Extract the full listing verbatim and drop any pictures from your copy.

-- begin STORED DATA --

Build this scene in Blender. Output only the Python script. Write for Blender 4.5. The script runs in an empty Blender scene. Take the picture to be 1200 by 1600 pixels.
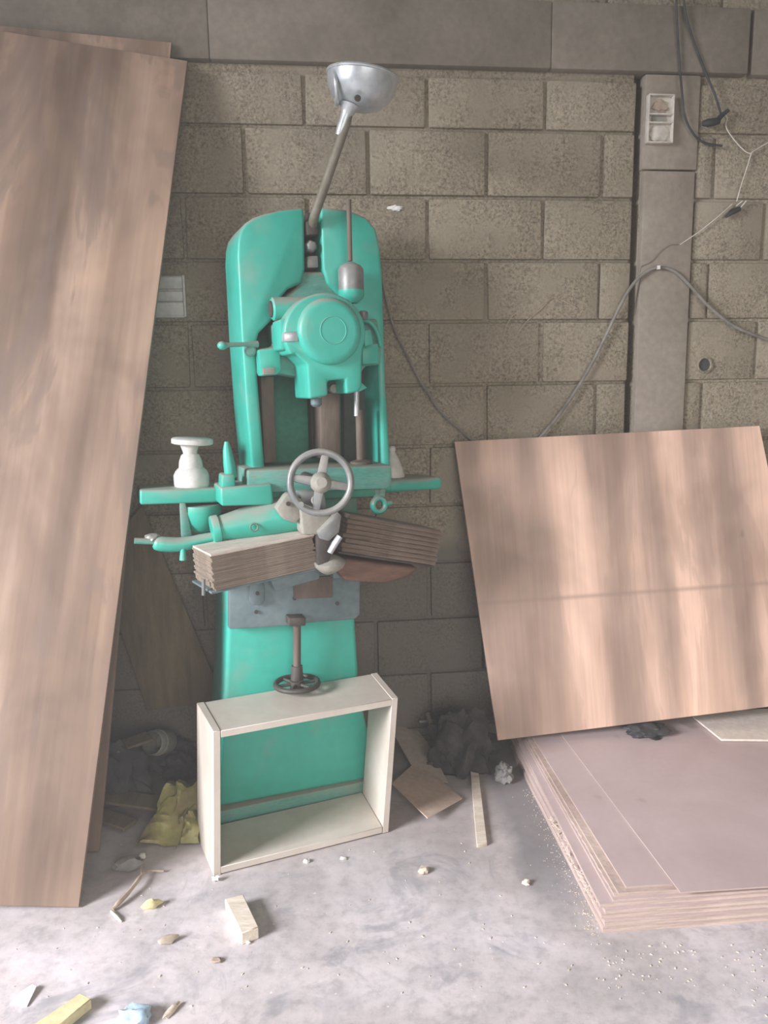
import bpy, bmesh, math, random
from mathutils import Vector, Matrix, noise
random.seed(7)
SC = bpy.context.scene
COL = SC.collection
V = Vector
# ------------------------------------------------------------------ camera
PITCH, ROLL, CH, F = math.radians(9.5), 0.015, 1.3, 1209.0
cam = bpy.data.objects.new('camera', bpy.data.cameras.new('camera'))
COL.objects.link(cam)
cam.data.sensor_fit = 'VERTICAL'; cam.data.sensor_height = 36.0
cam.data.lens = F / 1600 * 36.0; cam.data.clip_start = 0.02
cam.matrix_world = Matrix.Translation((0, 0, CH)) @ Matrix.Rotation(math.pi/2 - PITCH, 4, 'X') @ Matrix.Rotation(-ROLL, 4, 'Z')
SC.camera = cam

def ray(x, y):
    a, b = (x - 600) / F, -(y - 800) / F
    c, s = math.cos(ROLL), math.sin(ROLL)
    a, b = a*c + b*s, -a*s + b*c
    return V((a, math.cos(PITCH) + b*math.sin(PITCH), -math.sin(PITCH) + b*math.cos(PITCH)))
O = V((0, 0, CH))
def hit(x, y, p, n):
    d = ray(x, y); return O + d * ((p - O).dot(n) / d.dot(n))
WK = 0.108
WN = V((WK, -1, 0)).normalized()          # out of the wall, to the viewer
WU = V((1, WK, 0)).normalized()
W0 = V((0, 2.65, 0))
def onwall(x, y, off=0.0): return hit(x, y, W0 + WN*off, WN)
def onfloor(x, y, z=0.0): return hit(x, y, V((0, 0, z)), V((0, 0, 1)))
YAW = math.radians(21)
MO = V((-.285, 2.21, 0)); MU = V((math.cos(YAW), math.sin(YAW), 0)); MN = V((-math.sin(YAW), math.cos(YAW), 0))
def mp(x, y, Y):                            # machine-local (X, Z) of a point seen at depth Y
    p = hit(x, y, MO + MN*Y, MN); return ((p - MO).dot(MU), p.z)
def mv(x, y, Y):
    a = mp(x, y, Y); return V((a[0], Y, a[1]))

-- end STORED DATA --

▸ **FINAL RESULT**
Build this scene in Blender. Output only the Python script. Write for Blender 4.5. The script runs in an empty Blender scene. Take the picture to be 1200 by 1600 pixels.
import bpy, bmesh, math, random
from mathutils import Vector, Matrix, noise
random.seed(7)
SC = bpy.context.scene
COL = SC.collection
V = Vector
# ------------------------------------------------------------------ camera
PITCH, ROLL, CH, F = math.radians(9.5), 0.015, 1.3, 1209.0
cam = bpy.data.objects.new('camera', bpy.data.cameras.new('camera'))
COL.objects.link(cam)
cam.data.sensor_fit = 'VERTICAL'; cam.data.sensor_height = 36.0
cam.data.lens = F / 1600 * 36.0; cam.data.clip_start = 0.02
cam.matrix_world = Matrix.Translation((0, 0, CH)) @ Matrix.Rotation(math.pi/2 - PITCH, 4, 'X') @ Matrix.Rotation(-ROLL, 4, 'Z')
SC.camera = cam

def ray(x, y):
    a, b = (x - 600) / F, -(y - 800) / F
    c, s = math.cos(ROLL), math.sin(ROLL)
    a, b = a*c + b*s, -a*s + b*c
    return V((a, math.cos(PITCH) + b*math.sin(PITCH), -math.sin(PITCH) + b*math.cos(PITCH)))
O = V((0, 0, CH))
def hit(x, y, p, n):
    d = ray(x, y); return O + d * ((p - O).dot(n) / d.dot(n))
WK = 0.108
WN = V((WK, -1, 0)).normalized()          # out of the wall, to the viewer
WU = V((1, WK, 0)).normalized()
W0 = V((0, 2.65, 0))
def onwall(x, y, off=0.0): return hit(x, y, W0 + WN*off, WN)
def onfloor(x, y, z=0.0): return hit(x, y, V((0, 0, z)), V((0, 0, 1)))
YAW = math.radians(21)
MO = V((-.285, 2.21, 0)); MU = V((math.cos(YAW), math.sin(YAW), 0)); MN = V((-math.sin(YAW), math.cos(YAW), 0))
def mp(x, y, Y):                            # machine-local (X, Z) of a point seen at depth Y
    p = hit(x, y, MO + MN*Y, MN); return ((p - MO).dot(MU), p.z)
def mv(x, y, Y):
    a = mp(x, y, Y); return V((a[0], Y, a[1]))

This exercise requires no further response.